>>
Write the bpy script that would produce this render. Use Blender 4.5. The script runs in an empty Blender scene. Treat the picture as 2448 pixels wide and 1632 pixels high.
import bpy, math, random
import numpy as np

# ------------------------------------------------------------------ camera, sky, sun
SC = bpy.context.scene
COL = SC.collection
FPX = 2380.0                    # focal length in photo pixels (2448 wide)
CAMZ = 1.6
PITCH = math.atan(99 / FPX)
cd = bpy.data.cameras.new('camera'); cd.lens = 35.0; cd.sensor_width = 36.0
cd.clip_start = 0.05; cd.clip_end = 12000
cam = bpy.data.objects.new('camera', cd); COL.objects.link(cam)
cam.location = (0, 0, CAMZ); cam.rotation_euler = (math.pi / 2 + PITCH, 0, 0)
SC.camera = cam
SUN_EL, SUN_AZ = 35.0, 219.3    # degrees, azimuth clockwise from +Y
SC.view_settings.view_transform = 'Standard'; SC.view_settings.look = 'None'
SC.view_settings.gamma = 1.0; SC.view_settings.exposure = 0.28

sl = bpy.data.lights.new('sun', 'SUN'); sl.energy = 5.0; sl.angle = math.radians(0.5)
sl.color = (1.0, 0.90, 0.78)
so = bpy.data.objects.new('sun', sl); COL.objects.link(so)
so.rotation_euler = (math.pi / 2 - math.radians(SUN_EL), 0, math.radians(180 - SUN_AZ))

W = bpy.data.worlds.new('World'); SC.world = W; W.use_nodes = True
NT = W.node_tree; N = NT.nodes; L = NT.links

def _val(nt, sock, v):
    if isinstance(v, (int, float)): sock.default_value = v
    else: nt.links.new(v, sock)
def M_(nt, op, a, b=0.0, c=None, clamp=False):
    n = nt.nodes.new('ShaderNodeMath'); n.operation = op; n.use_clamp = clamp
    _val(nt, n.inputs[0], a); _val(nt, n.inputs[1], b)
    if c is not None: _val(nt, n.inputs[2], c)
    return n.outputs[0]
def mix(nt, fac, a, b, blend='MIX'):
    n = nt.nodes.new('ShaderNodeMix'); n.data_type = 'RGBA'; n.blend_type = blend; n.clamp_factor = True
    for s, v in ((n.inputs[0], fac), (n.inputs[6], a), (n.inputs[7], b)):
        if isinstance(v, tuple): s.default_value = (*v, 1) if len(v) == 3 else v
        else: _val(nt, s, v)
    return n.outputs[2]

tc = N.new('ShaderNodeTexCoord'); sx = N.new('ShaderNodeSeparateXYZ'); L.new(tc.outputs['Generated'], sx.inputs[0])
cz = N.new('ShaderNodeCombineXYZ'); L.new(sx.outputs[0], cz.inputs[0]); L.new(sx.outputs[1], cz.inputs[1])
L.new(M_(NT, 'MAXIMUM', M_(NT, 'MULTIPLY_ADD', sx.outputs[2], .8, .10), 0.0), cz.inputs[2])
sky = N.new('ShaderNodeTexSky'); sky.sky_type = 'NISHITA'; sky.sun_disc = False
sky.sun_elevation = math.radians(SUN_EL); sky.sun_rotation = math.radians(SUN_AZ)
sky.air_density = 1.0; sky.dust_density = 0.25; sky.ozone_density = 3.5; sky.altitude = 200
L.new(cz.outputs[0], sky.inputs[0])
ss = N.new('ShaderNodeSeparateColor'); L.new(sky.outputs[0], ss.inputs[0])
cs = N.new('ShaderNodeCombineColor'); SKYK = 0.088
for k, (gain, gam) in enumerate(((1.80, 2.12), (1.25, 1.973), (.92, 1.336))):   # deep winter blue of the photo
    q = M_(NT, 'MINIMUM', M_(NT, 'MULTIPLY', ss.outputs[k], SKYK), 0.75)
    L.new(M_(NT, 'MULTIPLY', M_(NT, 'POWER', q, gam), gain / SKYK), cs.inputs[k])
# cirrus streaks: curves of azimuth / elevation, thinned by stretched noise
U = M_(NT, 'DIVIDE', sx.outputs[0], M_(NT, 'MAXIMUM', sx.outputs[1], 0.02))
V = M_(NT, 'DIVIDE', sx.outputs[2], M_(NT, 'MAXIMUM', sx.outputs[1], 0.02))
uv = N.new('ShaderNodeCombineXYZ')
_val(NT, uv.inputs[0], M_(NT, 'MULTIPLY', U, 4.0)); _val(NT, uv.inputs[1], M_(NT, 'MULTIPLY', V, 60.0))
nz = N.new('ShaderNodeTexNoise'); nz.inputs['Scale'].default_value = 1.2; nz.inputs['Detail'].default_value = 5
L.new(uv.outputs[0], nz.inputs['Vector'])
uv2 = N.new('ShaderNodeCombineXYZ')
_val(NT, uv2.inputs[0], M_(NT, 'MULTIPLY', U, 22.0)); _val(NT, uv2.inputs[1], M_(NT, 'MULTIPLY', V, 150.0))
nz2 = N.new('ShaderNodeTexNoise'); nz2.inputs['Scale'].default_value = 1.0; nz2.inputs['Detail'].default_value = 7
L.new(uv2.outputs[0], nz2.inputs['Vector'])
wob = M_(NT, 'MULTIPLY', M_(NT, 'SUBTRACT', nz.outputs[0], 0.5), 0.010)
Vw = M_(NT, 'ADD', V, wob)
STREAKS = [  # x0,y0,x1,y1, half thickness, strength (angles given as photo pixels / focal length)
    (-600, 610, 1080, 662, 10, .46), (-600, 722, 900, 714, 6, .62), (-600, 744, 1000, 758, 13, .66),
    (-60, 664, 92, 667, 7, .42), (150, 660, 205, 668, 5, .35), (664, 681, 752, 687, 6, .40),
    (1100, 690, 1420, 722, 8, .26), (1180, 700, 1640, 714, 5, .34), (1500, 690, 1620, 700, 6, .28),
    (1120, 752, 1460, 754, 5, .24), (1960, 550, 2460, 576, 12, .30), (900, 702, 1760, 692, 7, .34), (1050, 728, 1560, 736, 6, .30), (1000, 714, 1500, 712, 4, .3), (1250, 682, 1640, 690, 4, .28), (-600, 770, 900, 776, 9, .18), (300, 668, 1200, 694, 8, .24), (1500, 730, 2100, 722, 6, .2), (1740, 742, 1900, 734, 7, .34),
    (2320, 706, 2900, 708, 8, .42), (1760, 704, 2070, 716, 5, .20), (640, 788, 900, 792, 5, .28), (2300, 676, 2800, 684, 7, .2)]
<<
OBJECTIVE: Give the data again, exactly as it stands.

WORKED ANSWER:
Write the bpy script that would produce this render. Use Blender 4.5. The script runs in an empty Blender scene. Treat the picture as 2448 pixels wide and 1632 pixels high.
import bpy, math, random
import numpy as np

# ------------------------------------------------------------------ camera, sky, sun
SC = bpy.context.scene
COL = SC.collection
FPX = 2380.0                    # focal length in photo pixels (2448 wide)
CAMZ = 1.6
PITCH = math.atan(99 / FPX)
cd = bpy.data.cameras.new('camera'); cd.lens = 35.0; cd.sensor_width = 36.0
cd.clip_start = 0.05; cd.clip_end = 12000
cam = bpy.data.objects.new('camera', cd); COL.objects.link(cam)
cam.location = (0, 0, CAMZ); cam.rotation_euler = (math.pi / 2 + PITCH, 0, 0)
SC.camera = cam
SUN_EL, SUN_AZ = 35.0, 219.3    # degrees, azimuth clockwise from +Y
SC.view_settings.view_transform = 'Standard'; SC.view_settings.look = 'None'
SC.view_settings.gamma = 1.0; SC.view_settings.exposure = 0.28

sl = bpy.data.lights.new('sun', 'SUN'); sl.energy = 5.0; sl.angle = math.radians(0.5)
sl.color = (1.0, 0.90, 0.78)
so = bpy.data.objects.new('sun', sl); COL.objects.link(so)
so.rotation_euler = (math.pi / 2 - math.radians(SUN_EL), 0, math.radians(180 - SUN_AZ))

W = bpy.data.worlds.new('World'); SC.world = W; W.use_nodes = True
NT = W.node_tree; N = NT.nodes; L = NT.links

def _val(nt, sock, v):
    if isinstance(v, (int, float)): sock.default_value = v
    else: nt.links.new(v, sock)
def M_(nt, op, a, b=0.0, c=None, clamp=False):
    n = nt.nodes.new('ShaderNodeMath'); n.operation = op; n.use_clamp = clamp
    _val(nt, n.inputs[0], a); _val(nt, n.inputs[1], b)
    if c is not None: _val(nt, n.inputs[2], c)
    return n.outputs[0]
def mix(nt, fac, a, b, blend='MIX'):
    n = nt.nodes.new('ShaderNodeMix'); n.data_type = 'RGBA'; n.blend_type = blend; n.clamp_factor = True
    for s, v in ((n.inputs[0], fac), (n.inputs[6], a), (n.inputs[7], b)):
        if isinstance(v, tuple): s.default_value = (*v, 1) if len(v) == 3 else v
        else: _val(nt, s, v)
    return n.outputs[2]

tc = N.new('ShaderNodeTexCoord'); sx = N.new('ShaderNodeSeparateXYZ'); L.new(tc.outputs['Generated'], sx.inputs[0])
cz = N.new('ShaderNodeCombineXYZ'); L.new(sx.outputs[0], cz.inputs[0]); L.new(sx.outputs[1], cz.inputs[1])
L.new(M_(NT, 'MAXIMUM', M_(NT, 'MULTIPLY_ADD', sx.outputs[2], .8, .10), 0.0), cz.inputs[2])
sky = N.new('ShaderNodeTexSky'); sky.sky_type = 'NISHITA'; sky.sun_disc = False
sky.sun_elevation = math.radians(SUN_EL); sky.sun_rotation = math.radians(SUN_AZ)
sky.air_density = 1.0; sky.dust_density = 0.25; sky.ozone_density = 3.5; sky.altitude = 200
L.new(cz.outputs[0], sky.inputs[0])
ss = N.new('ShaderNodeSeparateColor'); L.new(sky.outputs[0], ss.inputs[0])
cs = N.new('ShaderNodeCombineColor'); SKYK = 0.088
for k, (gain, gam) in enumerate(((1.80, 2.12), (1.25, 1.973), (.92, 1.336))):   # deep winter blue of the photo
    q = M_(NT, 'MINIMUM', M_(NT, 'MULTIPLY', ss.outputs[k], SKYK), 0.75)
    L.new(M_(NT, 'MULTIPLY', M_(NT, 'POWER', q, gam), gain / SKYK), cs.inputs[k])
# cirrus streaks: curves of azimuth / elevation, thinned by stretched noise
U = M_(NT, 'DIVIDE', sx.outputs[0], M_(NT, 'MAXIMUM', sx.outputs[1], 0.02))
V = M_(NT, 'DIVIDE', sx.outputs[2], M_(NT, 'MAXIMUM', sx.outputs[1], 0.02))
uv = N.new('ShaderNodeCombineXYZ')
_val(NT, uv.inputs[0], M_(NT, 'MULTIPLY', U, 4.0)); _val(NT, uv.inputs[1], M_(NT, 'MULTIPLY', V, 60.0))
nz = N.new('ShaderNodeTexNoise'); nz.inputs['Scale'].default_value = 1.2; nz.inputs['Detail'].default_value = 5
L.new(uv.outputs[0], nz.inputs['Vector'])
uv2 = N.new('ShaderNodeCombineXYZ')
_val(NT, uv2.inputs[0], M_(NT, 'MULTIPLY', U, 22.0)); _val(NT, uv2.inputs[1], M_(NT, 'MULTIPLY', V, 150.0))
nz2 = N.new('ShaderNodeTexNoise'); nz2.inputs['Scale'].default_value = 1.0; nz2.inputs['Detail'].default_value = 7
L.new(uv2.outputs[0], nz2.inputs['Vector'])
wob = M_(NT, 'MULTIPLY', M_(NT, 'SUBTRACT', nz.outputs[0], 0.5), 0.010)
Vw = M_(NT, 'ADD', V, wob)
STREAKS = [  # x0,y0,x1,y1, half thickness, strength (angles given as photo pixels / focal length)
    (-600, 610, 1080, 662, 10, .46), (-600, 722, 900, 714, 6, .62), (-600, 744, 1000, 758, 13, .66),
    (-60, 664, 92, 667, 7, .42), (150, 660, 205, 668, 5, .35), (664, 681, 752, 687, 6, .40),
    (1100, 690, 1420, 722, 8, .26), (1180, 700, 1640, 714, 5, .34), (1500, 690, 1620, 700, 6, .28),
    (1120, 752, 1460, 754, 5, .24), (1960, 550, 2460, 576, 12, .30), (900, 702, 1760, 692, 7, .34), (1050, 728, 1560, 736, 6, .30), (1000, 714, 1500, 712, 4, .3), (1250, 682, 1640, 690, 4, .28), (-600, 770, 900, 776, 9, .18), (300, 668, 1200, 694, 8, .24), (1500, 730, 2100, 722, 6, .2), (1740, 742, 1900, 734, 7, .34),
    (2320, 706, 2900, 708, 8, .42), (1760, 704, 2070, 716, 5, .20), (640, 788, 900, 792, 5, .28), (2300, 676, 2800, 684, 7, .2)]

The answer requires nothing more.